We are considering integrating messaging (publishing events) in our system, we multiple components, a few different stacks etc.. We’ll start with a small number of publishers and subscribers and gradually introduce where it makes sense.
If we publish an event, say type: ‘NewProductAddedToCatalogue’, should it included all the attributes of the new product or just the new product Id or some form of rest url perhaps e.g. http://db.intranet/products/%5Buuid%5D. What are the advantages of each approach? I feel some subscribers would just be interested in a minimal number of attributes whilst others e.g. website publisher might want access to them all (or most). Are there any significant downside to either approach?
The quick answer – why not publish two types of event message?
One could be a lightweight event with just the product ID and this would be used by subscribers who would then enrich the event data themselves.
The other message would contain all the data needed to make sense of the event, for consumers who didn’t want to enrich the data.
The longer answer – I don’t really like the “lightweight” event idea. The problem with this is that you are basically turning your event message into a “something changed” notification.

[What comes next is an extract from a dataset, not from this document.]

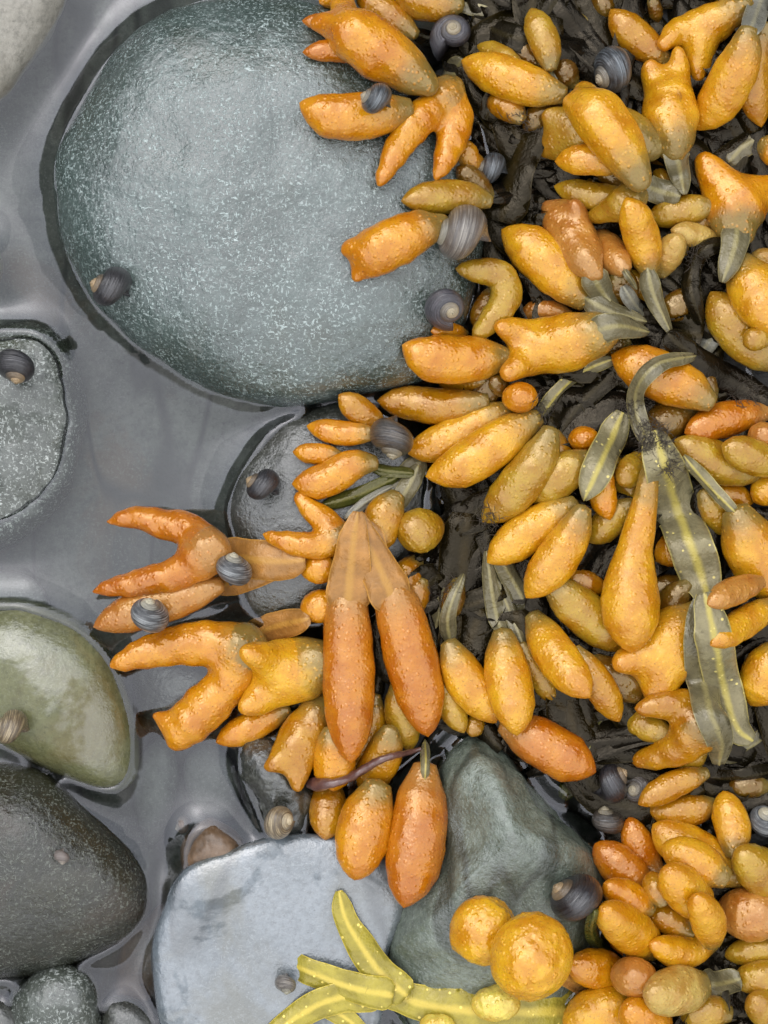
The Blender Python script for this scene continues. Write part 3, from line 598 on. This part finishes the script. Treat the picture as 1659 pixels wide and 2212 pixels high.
FR('dark brown tip in shade left of the curved brown stalk', T([(1505,650),(1470,655),(1438,690)], 62, 'B', 1.6))
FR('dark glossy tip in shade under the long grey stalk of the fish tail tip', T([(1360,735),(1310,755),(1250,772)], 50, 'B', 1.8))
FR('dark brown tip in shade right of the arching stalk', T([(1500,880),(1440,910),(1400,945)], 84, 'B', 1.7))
FR('olive yellow tip standing on its dark stalk between twin tips and the round one', T([(1192,925),(1165,990),(1110,1062),(1042,1128)], 92, 'D', 2.8), S([(1188,940),(1192,900),(1215,850)], 46, 'b', 2.5))
FR('three-pronged yellow frond on a translucent tan stalk in the centre right',
   T([(1275,985),(1205,1030),(1145,1085)], 88, 'D', 2.6), T([(1245,1085),(1155,1140),(1052,1216)], 86, 'Y', 3), T([(1262,1095),(1215,1190),(1136,1292)], 88, 'Y', 3.2), S([(1345,890),(1312,965),(1262,1080)], 66, 'v', 3.25, lift=22))
FR('small orange tip right of the three-pronged frond', T([(1298,985),(1300,1060),(1318,1124)], 58, 'O', 2.7))
FR('round orange tip seen end on, hanging on a thin dark stalk', T([(1262,955),(1261,948),(1260,944)], 66, 'O', 3.3, p='e', dz=[-24,8,36]), S([(1262,930),(1262,890),(1240,860)], 16, 'b', 2.9))
FR('dull yellow stub left of the long hanging yellow tip', T([(1405,990),(1370,1015),(1335,1045)], 70, 'D', 2.3, p='e'))
FR('dull amber notched tip in shade below the small orange tip', T([(1370,1085),(1325,1120),(1272,1172)], 66, 'D', 2))
FR('large orange yellow tip at the right edge hanging from a thin folded stalk', T([(1588,1098),(1625,1185),(1690,1300)], 126, 'Y', 3.1, p='e'), S([(1475,985),(1545,1060),(1600,1120)], 30, 'v', 3.2, roll=.6, arch=8))
FR('small peach tip over the edge of the broad olive blade', T([(1650,1255),(1590,1275),(1525,1306)], 58, 'P', 3.8))
FR('narrow yellow tip crossing the broad olive blade, below the small peach tip', T([(1680,1300),(1600,1350),(1534,1395)], 64, 'Y', 3.9))
FR('orange stub between the long hanging tip and the broad olive blade', T([(1490,1185),(1440,1190),(1405,1200)], 70, 'O', 2.2, p='e'))
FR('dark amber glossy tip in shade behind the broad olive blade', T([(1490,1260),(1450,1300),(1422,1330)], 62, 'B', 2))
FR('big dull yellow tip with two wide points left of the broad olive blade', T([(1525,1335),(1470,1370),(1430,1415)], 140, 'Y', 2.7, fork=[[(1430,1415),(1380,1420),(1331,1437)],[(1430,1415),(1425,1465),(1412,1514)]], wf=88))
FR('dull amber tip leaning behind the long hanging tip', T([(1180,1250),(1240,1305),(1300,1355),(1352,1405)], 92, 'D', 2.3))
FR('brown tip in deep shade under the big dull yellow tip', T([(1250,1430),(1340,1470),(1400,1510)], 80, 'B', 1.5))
FR('yellow olive tip behind the thin folded stalk', T([(1515,1060),(1550,1110),(1590,1160)], 64, 'D', 2))
FR('thick orange brown glossy tip lying across the gap by the pointed rock', T([(1085,1560),(1160,1600),(1230,1640),(1288,1668)], 104, 'R', 2.2))
FR('amber tip bent like a pincer beside the end of the broad blade', T([(1530,1560),(1505,1572)], 96, 'A', 2.8, fork=[[(1505,1572),(1490,1535),(1440,1522),(1378,1530)],[(1505,1572),(1470,1612),(1420,1632),(1370,1643)]], wf=82), T([(1450,1590),(1400,1570),(1347,1545)], 62, 'D', 2.2))
FR('amber tip with a ribbon stalk running to the right edge above dark snails', T([(1530,1668),(1455,1695),(1378,1738)], 58, 'A', 2.8), S([(1510,1675),(1580,1678),(1690,1662)], 34, 'b', 2.7, roll=.5))
FR('glossy amber tip lying level below the ribbon stalk', T([(1550,1738),(1475,1752),(1400,1750)], 68, 'A', 2.3))
FR('dark amber tip in shade under the ribbon stalk at the right', T([(1660,1700),(1610,1695),(1575,1715)], 56, 'B', 1.8))
FR('yellow tip at the right edge below the broad olive blade', T([(1700,1390),(1660,1450),(1622,1525)], 104, 'Y', 2.7))
FR('short pale green blade end sticking out below the thick orange brown tip', S([(1275,1610),(1245,1670),(1215,1725)], 44, 'o', 1.6), S([(1310,1540),(1280,1580),(1250,1625)], 42, 'o', 1.4))
# --- dense cluster in the lower right corner
CL = 'in the lower right cluster'
FR('orange brown egg shaped tip just right above the biggest snail ' + CL, T([(1402,1930),(1340,1872),(1284,1822)], 88, 'R', 2.6, p='e'))
FR('brown orange upright tip at the top ' + CL, T([(1422,1885),(1380,1825),(1358,1765)], 68, 'R', 2.4, p='e'))
FR('long plump yellow tip with a second lobe ' + CL, T([(1610,1895),(1520,1855),(1460,1818),(1410,1780)], 106, 'Y', 2.9, p='e'), T([(1570,1900),(1500,1860),(1430,1825)], 92, 'Y', 3, p='e'))
FR('yellow tip standing upright left of the white topped snail', T([(1585,1850),(1582,1790),(1562,1708)], 78, 'Y', 2.9, p='e'))
FR('olive yellow tip pointing up left below the white topped snail', T([(1710,1945),(1645,1885),(1590,1832)], 100, 'D', 2.9, p='e'))
FR('short orange tip beside the biggest snail ' + CL, T([(1412,1965),(1350,1935),(1303,1908)], 72, 'O', 2.6, p='e'))
FR('small amber tip squeezed behind a fat yellow one ' + CL, T([(1435,1955),(1415,1915),(1405,1882)], 58, 'A', 2.6, p='e'))
FR('fat yellow tip in the middle ' + CL, T([(1530,1975),(1480,1922),(1432,1872)], 96, 'Y', 3.1, p='e'))
FR('fat yellow tip pointing at the biggest snail ' + CL, T([(1420,2060),(1360,2008),(1295,1958)], 96, 'Y', 3.1, p='e'))
FR('rusty amber tip sunk between fat yellow ones ' + CL, T([(1500,2015),(1440,1982),(1382,1950)], 68, 'A', 2.5, p='e'))
FR('smaller upright yellow tip ' + CL, T([(1538,2045),(1530,1990),(1500,1930)], 76, 'Y', 3.4, p='e'))
FR('level orange yellow tip above the pale warty one ' + CL, T([(1545,2035),(1475,2056),(1402,2038)], 72, 'Y', 3.1, p='e'))
FR('round peach tip at the right edge ' + CL, T([(1690,1990),(1620,1975),(1545,1962)], 116, 'P', 2.9, p='e'))
FR('dull glossy olive tip at the right edge below the round peach tip', T([(1690,2045),(1630,2053),(1565,2065)], 62, 'D', 2.5, p='e'))
FR('dull yellow tip near the lower right corner, lower one of two at the edge', T([(1710,2110),(1640,2112),(1582,2122)], 74, 'D', 2.7, p='e'))
FR('orange tip pointing left beside the warty yellow ball', T([(1350,2098),(1285,2092),(1226,2086)], 86, 'O', 2.7, p='e'))
FR('peach tip seen end on with a dark scar ' + CL, T([(1375,2125),(1368,2110),(1360,2100)], 100, 'P', 3.2, p='e', dz=[-30,10,48]))
FR('pale warty yellow tip on an olive stalk ' + CL, T([(1530,2125),(1470,2138),(1388,2152)], 106, 'W', 3.2, p='e'), S([(1510,2130),(1550,2122),(1600,2112)], 66, 'g', 2.8))
FR('large yellow tip cut by the bottom edge right of the lime blade', T([(1390,2175),(1310,2185),(1215,2215)], 116, 'Z', 2.9, p='e'))
FR('yellow orange tip cut by the bottom edge beside the large yellow one', T([(1440,2240),(1390,2200),(1342,2172)], 96, 'O', 3.1, p='e'))
FR('pale olive pair of tips in the lower right corner', T([(1710,2210),(1650,2175),(1618,2150)], 84, 'D', 2.7, p='e'), T([(1710,2160),(1670,2140),(1620,2128)], 60, 'D', 2.5, p='e'))
FR('small brown red tip under the fat yellow one beside the biggest snail', T([(1395,2068),(1350,2040),(1314,2010)], 46, 'R', 1.9))
FR('short green blades beside the biggest snail', S([(1285,1965),(1278,2020),(1318,2065)], 28, 'o', 2.2), S([(1325,1822),(1338,1832),(1352,1850)], 22, 'o', 2.2), S([(1275,1848),(1280,1862),(1290,1875)], 18, 'o', 2.2))
FR('dull amber glossy tip at the bottom edge near the lower right corner', T([(1580,2190),(1530,2185),(1470,2200)], 74, 'D', 2.3, p='e'))
FR('twin warty balls, an orange one behind a brighter yellow one, on the pointed rock', T([(1105,2052),(985,1968)], 146, 'Z', 2.2, p='b'), T([(1228,2106),(1068,2024)], 178, 'Z', 2.8, p='b', dz=[8,8]), S([(1200,2100),(1250,2125),(1300,2150)], 40, 't', 2.3))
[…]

This removes the event from it’s underlying data change – for example a notification does not say what has changed, but only that something has changed. It’s entirely possible that the event message may have been delayed to the point where the underlying data is no longer in the same state as it was when the event was raised (whether this is a problem for you is down to your individual requirement).
More importantly however, the lookup to “enrich” the data introduces coupling between components – the idea behind an event message is that the event subscriber can just process it – the subscriber doesn’t need to know anything about the publisher of the message – or, more specifically, about the data source that the message came from.
However, there are some benefits – notification-type message processing is idempotent by nature so there’s less effort involved there.